Knowledge workers who step into new positions within a corporation can often make changes that can have great impact on corporate productivity, and, thereby, contribute to corporate long-term success.

For that reason, a promotion, or any lateral change to one’s career, brings with it the expectation that your eyes, so to say, (a fresh pair of eyes), will uncover new opportunities for productive change. To avoid disappointing the powers to be you may want to scout for useful changes, that is, opportunities to make changes that can make a welcomed, measurable contribution.

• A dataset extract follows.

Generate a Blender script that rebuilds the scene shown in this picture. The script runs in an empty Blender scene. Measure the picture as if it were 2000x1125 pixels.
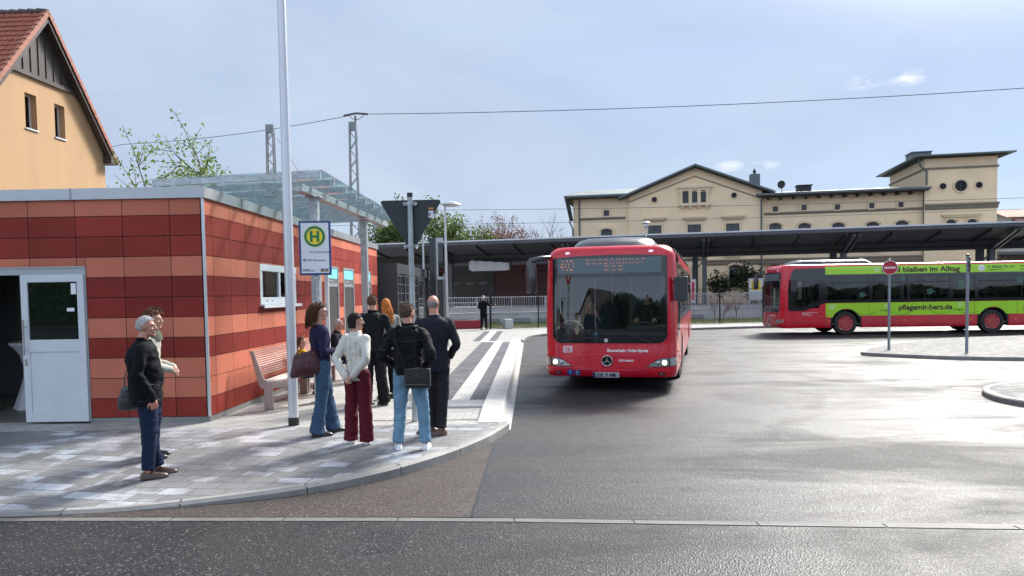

Under no circumstances would I ever advocate for merely making changes for the sake of making changes .

Here’s a guideline to help you to scout for potential bottom-line impacting changes that can help to propel your career:

  1. It is needed.
  2. Can be readily accomplished.
  3. Within your skill set to oversee and manage.

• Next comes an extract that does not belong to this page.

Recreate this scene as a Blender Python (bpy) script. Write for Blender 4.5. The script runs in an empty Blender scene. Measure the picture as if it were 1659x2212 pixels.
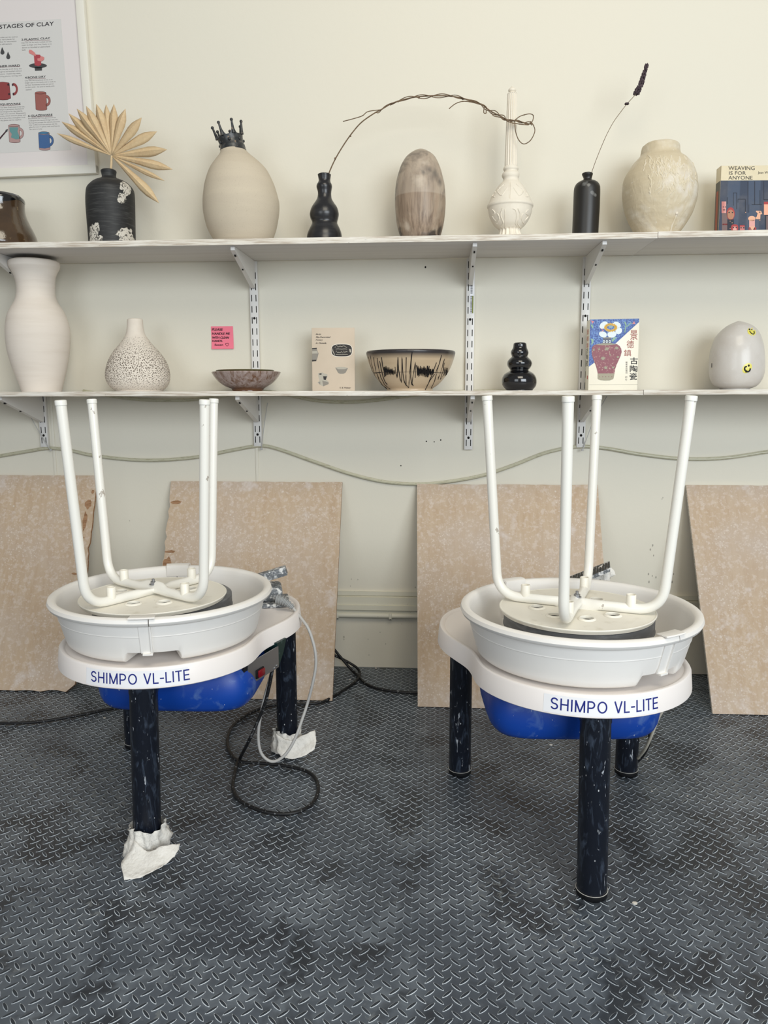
import bpy, bmesh, math, random
import numpy as np
from mathutils import Vector, Matrix

random.seed(7)
C = bpy.context.scene.collection
PI = math.pi
R = math.radians

# ------------------------------------------------------------------ camera
IMW, IMH, FPX = 1659.0, 2212.0, 1661.0
H_CAM, D_CAM = 0.95, 2.5737
PITCH, YAW, ROLL = 0.15347, 0.06738, -0.00262
fw = Vector((-math.sin(YAW) * math.cos(PITCH), math.cos(YAW) * math.cos(PITCH), -math.sin(PITCH)))
r0 = Vector((math.cos(YAW), math.sin(YAW), 0))
u0 = r0.cross(fw)
rv = math.cos(ROLL) * r0 + math.sin(ROLL) * u0
uv = -math.sin(ROLL) * r0 + math.cos(ROLL) * u0
CAM = Vector((0, -D_CAM, H_CAM))
cd = bpy.data.cameras.new('camera')
cd.sensor_fit = 'VERTICAL'
cd.sensor_height = 36.0
cd.lens = 36.0 * FPX / IMH
cd.clip_start = 0.05
co = bpy.data.objects.new('camera', cd)
C.objects.link(co)
m = Matrix((rv, uv, -fw)).transposed().to_4x4()
m.translation = CAM
co.matrix_world = m
bpy.context.scene.camera = co

# ------------------------------------------------------------------ light
sc = bpy.context.scene
sc.view_settings.view_transform = 'Standard'
sc.view_settings.look = 'None'
sc.view_settings.gamma = 1.0
sc.view_settings.use_curve_mapping = False
sc.view_settings.exposure = 0.0
w = bpy.data.worlds.new('world')
sc.world = w
w.use_nodes = True
w.node_tree.nodes['Background'].inputs[0].default_value = (1.0, 0.985, 0.96, 1)
w.node_tree.nodes['Background'].inputs[1].default_value = 0.28


def area(name, loc, target, sx, sy, power, col):
    l = bpy.data.lights.new(name, 'AREA')
    l.shape = 'RECTANGLE'
    l.size, l.size_y = sx, sy
    l.energy = power
    l.color = col
    o = bpy.data.objects.new(name, l)
    C.objects.link(o)
    o.location = loc
    o.rotation_euler = (Vector(target) - Vector(loc)).to_track_quat('-Z', 'Y').to_euler()
    return o


area('window_daylight', (2.4, -5.2, 1.9), (0.2, 0, 0.75), 3.2, 2.2, 190, (0.865, 0.94, 1.0))
area('shopfront_daylight', (-2.2, -5.6, 1.8), (-0.3, 0, 0.75), 2.4, 2.2, 50, (0.865, 0.94, 1.0))
area('ceiling_bounce', (0.4, -2.6, 3.1), (0.2, -0.3, 0.9), 1.6, 1.2, 36, (1.0, 0.92, 0.76))  # unseen area light added for warm bounce off the ceiling


# ------------------------------------------------------------------ helpers
def at(x, y, Y):
    """point on the plane y=Y seen at photo pixel x, y"""
    d = fw + rv * ((x - IMW / 2) / FPX) - uv * ((y - IMH / 2) / FPX)
    return CAM + d * ((Y - CAM.y) / d.y)


def atz(x, y, z):
    d = fw + rv * ((x - IMW / 2) / FPX) - uv * ((y - IMH / 2) / FPX)
    return CAM + d * ((z - CAM.z) / d.z)


def mpp(Y):
    """metres per photo pixel near plane Y"""
    return (at(1100, 900, Y) - at(600, 900, Y)).length / 500.0


def s2l(v):
    v = v / 255.0
    return v / 12.92 if v <= 0.04045 else ((v + 0.055) / 1.055) ** 2.4


def rgb(r, g, b):
    return (s2l(r), s2l(g), s2l(b), 1)


def M(name, base, rough=0.5, spec=0.4, metal=0.0, layers=(), bump=None, coat=0.0, sss=0.0):
    mt = bpy.data.materials.new(name)
    mt.use_nodes = True
    nt = mt.node_tree
    N, L = nt.nodes, nt.links
    bs = N['Principled BSDF']
    bs.inputs['Roughness'].default_value = rough
    bs.inputs['Specular IOR Level'].default_value = spec
    bs.inputs['Metallic'].default_value = metal
    bs.inputs['Coat Weight'].default_value = coat
    bs.inputs['Coat Roughness'].default_value = 0.08
    bs.inputs['Base Color'].default_value = base
    tc = N.new('ShaderNodeTexCoord')

    def tex(kind, scale, stretch, detail=4, dist=0.0):
        mp = N.new('ShaderNodeMapping')
        mp.inputs['Scale'].default_value = stretch
        L.new(tc.outputs['Object'], mp.inputs['Vector'])
        if kind == 'voronoi':
            t = N.new('ShaderNodeTexVoronoi')
            t.inputs['Scale'].default_value = scale
            L.new(mp.outputs[0], t.inputs['Vector'])
            return t.outputs['Distance']
        if kind == 'wave':
            t = N.new('ShaderNodeTexWave')
            t.inputs['Scale'].default_value = scale
            t.inputs['Distortion'].default_value = dist
            t.inputs['Detail'].default_value = detail
            L.new(mp.outputs[0], t.inputs['Vector'])
            return t.outputs['Fac']
        if kind == 'z' or kind == 'x' or kind == 'y':
            sp = N.new('ShaderNodeSeparateXYZ')
            L.new(mp.outputs[0], sp.inputs[0])
            return sp.outputs[{'x': 0, 'y': 1, 'z': 2}[kind]]
        t = N.new('ShaderNodeTexNoise')
        t.inputs['Scale'].default_value = scale
        t.inputs['Detail'].default_value = detail
        t.inputs['Roughness'].default_value = 0.6
        t.inputs['Distortion'].default_value = dist
        L.new(mp.outputs[0], t.inputs['Vector'])
        return t.outputs['Fac']

    col = None
    for ly in layers:
        kind, scale, stretch, lo, hi, c, amt = ly[:7]
        f = tex(kind, scale, stretch, dist=(ly[7] if len(ly) > 7 and isinstance(ly[7], (int, float)) else 0.0))
        mr = N.new('ShaderNodeMapRange')
        mr.inputs['From Min'].default_value = lo
        mr.inputs['From Max'].default_value = hi
        mr.inputs['To Max'].default_value = amt
        L.new(f, mr.inputs['Value'])
        fac = mr.outputs[0]
        if len(ly) > 8:                      # mask by another texture
            k2, sc2, st2, lo2, hi2 = ly[8]
            f2 = tex(k2, sc2, st2)
            m2 = N.new('ShaderNodeMapRange')
            m2.inputs['From Min'].default_value = lo2
            m2.inputs['From Max'].default_value = hi2
            L.new(f2, m2.inputs['Value'])
            mu = N.new('ShaderNodeMath')
            mu.operation = 'MULTIPLY'
            L.new(fac, mu.inputs[0])
            L.new(m2.outputs[0], mu.inputs[1])
            fac = mu.outputs[0]
        mx = N.new('ShaderNodeMix')
        mx.data_type = 'RGBA'
        if col is None:
            mx.inputs[6].default_value = base
        else:
            L.new(col, mx.inputs[6])
        mx.inputs[7].default_value = c
        L.new(fac, mx.inputs[0])
        col = mx.outputs[2]
    if col is not None:
        L.new(col, bs.inputs['Base Color'])
    if bump:
        kind, scale, stretch, strength, dist = bump[:5]
        f = tex(kind, scale, stretch, detail=5, dist=(bump[5] if len(bump) > 5 else 0))
        b = N.new('ShaderNodeBump')
        b.inputs['Strength'].default_value = strength
        b.inputs['Distance'].default_value = dist
        L.new(f, b.inputs['Height'])
        L.new(b.outputs[0], bs.inputs['Normal'])
    return mt


U1 = (1, 1, 1)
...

  4. It has the highest, or very high, payoff or return on investment.
  5. The timeline to completion is reasonable–the shorter the more potent.
  6. It is not dependent upon changing other systems and can be started or completed without having to be staged or waiting upon decisions by other departments or outcomes from other projects.
  7. Can be accomplished with existing resources including people, systems, budgets, etc. However, it is quite acceptable that it may require additional eduction or training.
  8. It will not require rebalancing other projects or budgets, or extraordinary measures of any sort such as executive committee approvals, to be able to accomplish this change.